Because the insurance industry has grown to $6.3 trillion in assets under management and $1.2 trillion in annual premiums, the regulations that govern the industry need to be modernized, according to House Capital Markets Subcommittee Chairman Paul Kanjorski, D-Pa.
Because the insurance industry has grown to $6.3 trillion in assets under management and $1.2 trillion in annual premiums, the regulations that govern the industry needs to be modernized, according to House Capital Markets Subcommittee Chairman Paul Kanjorski, D-Pa.
“Only ostriches can now deny the need for establishing a federal insurance resource center and a basic federal insurance regulatory structure,” Mr. Kanjorski, D-Pa., said in a statement prepared for a hearing this morning on systemic risk and insurance. “We can no longer sweep insurance regulation under the rug and cross our fingers that nothing will go wrong,” he said.
American International Group Inc. of New York, which has received $85 billion in federal funding as a result of losses from its credit default swaps operations, lacked a federal regulator with expertise in its vast insurance operations, Mr. Kanjorski said. The holding company bought a small thrift that was regulated by the Office of Thrift Supervision as its supervisor.
Several other insurance holding companies have a federal banking regulator as their primary supervisor, and more than six dozen insurance companies have no federal oversight, he said.

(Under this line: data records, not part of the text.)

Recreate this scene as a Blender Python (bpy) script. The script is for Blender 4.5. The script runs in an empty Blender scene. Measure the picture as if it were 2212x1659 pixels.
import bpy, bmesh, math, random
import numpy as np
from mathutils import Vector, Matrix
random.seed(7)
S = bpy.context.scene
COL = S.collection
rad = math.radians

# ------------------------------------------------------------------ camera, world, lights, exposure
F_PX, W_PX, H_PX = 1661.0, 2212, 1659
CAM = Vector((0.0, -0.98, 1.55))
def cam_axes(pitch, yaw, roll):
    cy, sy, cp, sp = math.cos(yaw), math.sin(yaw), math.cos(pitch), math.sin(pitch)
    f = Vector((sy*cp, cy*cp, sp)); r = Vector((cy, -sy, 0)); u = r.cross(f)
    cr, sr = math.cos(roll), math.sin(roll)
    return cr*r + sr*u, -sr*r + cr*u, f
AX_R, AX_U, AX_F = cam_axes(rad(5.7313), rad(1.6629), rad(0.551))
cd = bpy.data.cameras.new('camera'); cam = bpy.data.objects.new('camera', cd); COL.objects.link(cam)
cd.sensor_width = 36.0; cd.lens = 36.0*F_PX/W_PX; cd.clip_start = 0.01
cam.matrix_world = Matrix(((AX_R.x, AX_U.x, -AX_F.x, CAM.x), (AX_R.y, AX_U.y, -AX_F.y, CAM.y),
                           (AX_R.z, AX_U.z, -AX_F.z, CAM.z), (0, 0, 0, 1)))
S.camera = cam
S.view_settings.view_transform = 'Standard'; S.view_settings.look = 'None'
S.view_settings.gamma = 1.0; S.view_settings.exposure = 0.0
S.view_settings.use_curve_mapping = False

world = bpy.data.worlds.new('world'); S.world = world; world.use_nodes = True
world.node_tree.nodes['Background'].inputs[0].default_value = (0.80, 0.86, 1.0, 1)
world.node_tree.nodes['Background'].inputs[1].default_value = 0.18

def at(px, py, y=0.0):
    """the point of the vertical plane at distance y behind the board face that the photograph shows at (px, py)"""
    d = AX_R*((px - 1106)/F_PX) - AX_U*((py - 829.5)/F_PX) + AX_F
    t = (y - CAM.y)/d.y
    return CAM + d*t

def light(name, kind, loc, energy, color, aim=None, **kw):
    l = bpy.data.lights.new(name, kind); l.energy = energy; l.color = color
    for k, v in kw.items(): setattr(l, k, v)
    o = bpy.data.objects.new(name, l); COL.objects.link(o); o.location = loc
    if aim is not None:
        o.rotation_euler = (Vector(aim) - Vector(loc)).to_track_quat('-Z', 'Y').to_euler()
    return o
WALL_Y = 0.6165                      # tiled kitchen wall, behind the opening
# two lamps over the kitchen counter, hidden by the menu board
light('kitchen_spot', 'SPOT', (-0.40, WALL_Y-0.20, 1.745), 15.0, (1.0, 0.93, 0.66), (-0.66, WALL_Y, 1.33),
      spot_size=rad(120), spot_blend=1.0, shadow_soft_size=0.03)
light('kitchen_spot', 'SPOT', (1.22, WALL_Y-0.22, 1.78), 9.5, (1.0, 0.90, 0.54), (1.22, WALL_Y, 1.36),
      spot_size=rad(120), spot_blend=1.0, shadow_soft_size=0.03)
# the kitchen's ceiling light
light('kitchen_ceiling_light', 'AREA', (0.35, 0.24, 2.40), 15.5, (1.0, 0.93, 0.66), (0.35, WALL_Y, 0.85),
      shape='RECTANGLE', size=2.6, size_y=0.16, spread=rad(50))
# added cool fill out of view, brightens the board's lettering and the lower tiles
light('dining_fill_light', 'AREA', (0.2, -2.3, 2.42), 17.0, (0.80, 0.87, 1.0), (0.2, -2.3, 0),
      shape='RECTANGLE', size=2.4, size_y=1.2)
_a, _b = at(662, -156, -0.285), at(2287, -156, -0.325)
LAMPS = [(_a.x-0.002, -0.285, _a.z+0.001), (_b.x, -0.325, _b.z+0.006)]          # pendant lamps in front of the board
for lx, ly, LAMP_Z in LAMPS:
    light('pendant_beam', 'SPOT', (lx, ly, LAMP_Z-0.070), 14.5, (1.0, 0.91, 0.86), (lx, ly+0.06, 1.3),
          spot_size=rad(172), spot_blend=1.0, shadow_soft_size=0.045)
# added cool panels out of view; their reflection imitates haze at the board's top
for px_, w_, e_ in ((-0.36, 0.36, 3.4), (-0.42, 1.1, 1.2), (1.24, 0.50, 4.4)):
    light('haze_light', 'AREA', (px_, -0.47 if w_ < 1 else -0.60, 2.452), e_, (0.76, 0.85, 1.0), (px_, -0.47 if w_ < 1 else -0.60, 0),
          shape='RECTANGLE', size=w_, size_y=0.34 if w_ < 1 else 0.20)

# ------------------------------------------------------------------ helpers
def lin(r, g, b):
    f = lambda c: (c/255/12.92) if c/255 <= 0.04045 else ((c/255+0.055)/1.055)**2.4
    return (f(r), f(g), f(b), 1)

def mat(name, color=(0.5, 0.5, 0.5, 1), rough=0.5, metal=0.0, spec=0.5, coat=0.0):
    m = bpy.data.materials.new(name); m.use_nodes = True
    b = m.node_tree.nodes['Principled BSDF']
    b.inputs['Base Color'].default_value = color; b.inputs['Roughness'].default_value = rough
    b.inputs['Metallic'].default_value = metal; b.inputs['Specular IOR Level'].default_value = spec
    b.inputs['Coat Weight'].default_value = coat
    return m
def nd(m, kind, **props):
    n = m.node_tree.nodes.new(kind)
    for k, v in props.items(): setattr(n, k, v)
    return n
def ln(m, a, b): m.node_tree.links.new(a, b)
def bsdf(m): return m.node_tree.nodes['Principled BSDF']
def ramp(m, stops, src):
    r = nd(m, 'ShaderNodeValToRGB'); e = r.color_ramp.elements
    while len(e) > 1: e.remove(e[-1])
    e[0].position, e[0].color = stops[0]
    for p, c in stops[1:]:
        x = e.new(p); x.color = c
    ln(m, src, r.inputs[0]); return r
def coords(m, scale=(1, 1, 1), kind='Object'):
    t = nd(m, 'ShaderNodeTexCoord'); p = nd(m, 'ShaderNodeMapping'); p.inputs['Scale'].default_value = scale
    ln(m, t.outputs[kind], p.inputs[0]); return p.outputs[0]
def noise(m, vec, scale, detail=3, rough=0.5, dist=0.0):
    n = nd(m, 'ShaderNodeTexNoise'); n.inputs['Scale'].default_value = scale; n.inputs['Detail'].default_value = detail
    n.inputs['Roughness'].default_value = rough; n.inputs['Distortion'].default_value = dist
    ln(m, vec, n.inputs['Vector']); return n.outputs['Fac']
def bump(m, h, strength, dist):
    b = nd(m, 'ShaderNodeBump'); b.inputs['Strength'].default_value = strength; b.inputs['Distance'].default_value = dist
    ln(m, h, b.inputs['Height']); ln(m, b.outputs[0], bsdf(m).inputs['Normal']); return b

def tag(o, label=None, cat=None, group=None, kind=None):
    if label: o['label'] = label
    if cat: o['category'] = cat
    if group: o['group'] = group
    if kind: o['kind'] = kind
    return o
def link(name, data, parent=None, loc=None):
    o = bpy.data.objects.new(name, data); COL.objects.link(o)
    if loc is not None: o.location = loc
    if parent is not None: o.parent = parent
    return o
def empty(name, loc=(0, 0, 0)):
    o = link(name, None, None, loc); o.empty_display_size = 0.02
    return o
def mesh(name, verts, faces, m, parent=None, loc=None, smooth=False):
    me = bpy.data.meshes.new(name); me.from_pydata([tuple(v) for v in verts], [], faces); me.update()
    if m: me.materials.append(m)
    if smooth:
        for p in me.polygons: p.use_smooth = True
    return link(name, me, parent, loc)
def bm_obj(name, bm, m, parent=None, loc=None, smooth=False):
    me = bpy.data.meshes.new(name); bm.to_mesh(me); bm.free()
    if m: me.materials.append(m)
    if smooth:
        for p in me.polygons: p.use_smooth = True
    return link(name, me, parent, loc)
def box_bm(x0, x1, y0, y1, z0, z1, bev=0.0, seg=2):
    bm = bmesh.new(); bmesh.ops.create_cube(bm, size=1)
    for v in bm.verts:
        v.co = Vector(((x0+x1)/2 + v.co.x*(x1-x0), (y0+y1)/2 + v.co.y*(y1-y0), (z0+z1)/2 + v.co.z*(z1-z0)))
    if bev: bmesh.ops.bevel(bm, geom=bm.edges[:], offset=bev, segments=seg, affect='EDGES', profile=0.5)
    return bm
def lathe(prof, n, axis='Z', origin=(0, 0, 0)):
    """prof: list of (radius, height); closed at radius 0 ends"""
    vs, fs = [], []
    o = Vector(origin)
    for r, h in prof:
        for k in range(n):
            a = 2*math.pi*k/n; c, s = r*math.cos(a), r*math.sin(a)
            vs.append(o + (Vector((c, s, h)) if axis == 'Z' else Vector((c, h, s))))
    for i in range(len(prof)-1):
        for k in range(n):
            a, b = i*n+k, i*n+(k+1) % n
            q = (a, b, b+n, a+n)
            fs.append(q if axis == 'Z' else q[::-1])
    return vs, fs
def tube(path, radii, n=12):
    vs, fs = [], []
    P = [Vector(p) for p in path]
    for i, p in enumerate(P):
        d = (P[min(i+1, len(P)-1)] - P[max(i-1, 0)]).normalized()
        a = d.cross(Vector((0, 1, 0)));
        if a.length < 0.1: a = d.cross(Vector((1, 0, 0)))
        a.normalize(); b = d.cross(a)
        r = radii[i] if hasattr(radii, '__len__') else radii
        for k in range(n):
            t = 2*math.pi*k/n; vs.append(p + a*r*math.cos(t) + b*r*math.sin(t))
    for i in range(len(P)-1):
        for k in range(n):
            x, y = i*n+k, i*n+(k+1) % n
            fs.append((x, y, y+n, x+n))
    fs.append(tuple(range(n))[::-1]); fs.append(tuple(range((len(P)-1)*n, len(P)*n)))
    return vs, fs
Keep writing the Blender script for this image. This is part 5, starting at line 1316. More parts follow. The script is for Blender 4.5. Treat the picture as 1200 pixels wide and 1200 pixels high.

“Because a number of these businesses could pose systemic risk, I believe that the federal government should directly examine all complex financial holding companies, including those whose primary activities involve underwriting insurance and those who play with credit default swaps,” said Mr. Kanjorski, whose committee is part of the House Financial Services Committee, which will consider the over financial service regulatory reform package.
Mr. Kanjorski hopes that the administration will call for better oversight for insurance holding companies and “certain insurance activities,” especially those most likely to pose systemic risk.
He called for creating a federal insurance office to advise a systemic risk overseer on risks in the insurance sector. He has introduced a bill, the Insurance Information Act, which would create such an office.
Congress should examine how to promote greater uniformity in the industry, “with or without the establishment of a federal charter,” he said. Creating an optional federal life insurance charter has been controversial with state insurance regulators, who want to keep their jurisdiction, and insurance agents, who oppose it.
But the American Council of Life Insurers of Washington said that creating an optional federal regulator for life insurance is an essential part of regulatory reform.
“Absent a federal insurance regulatory agency, there will be no federal agency with the necessary expertise on insurance to either advise Congress on relevant policy matters or to implement policy with respect to life insurers,” ACLI Chairman Patrick Baird, chief executive of Aegon USA Inc. of Cedar Rapids, Iowa., said in his prepared testimony.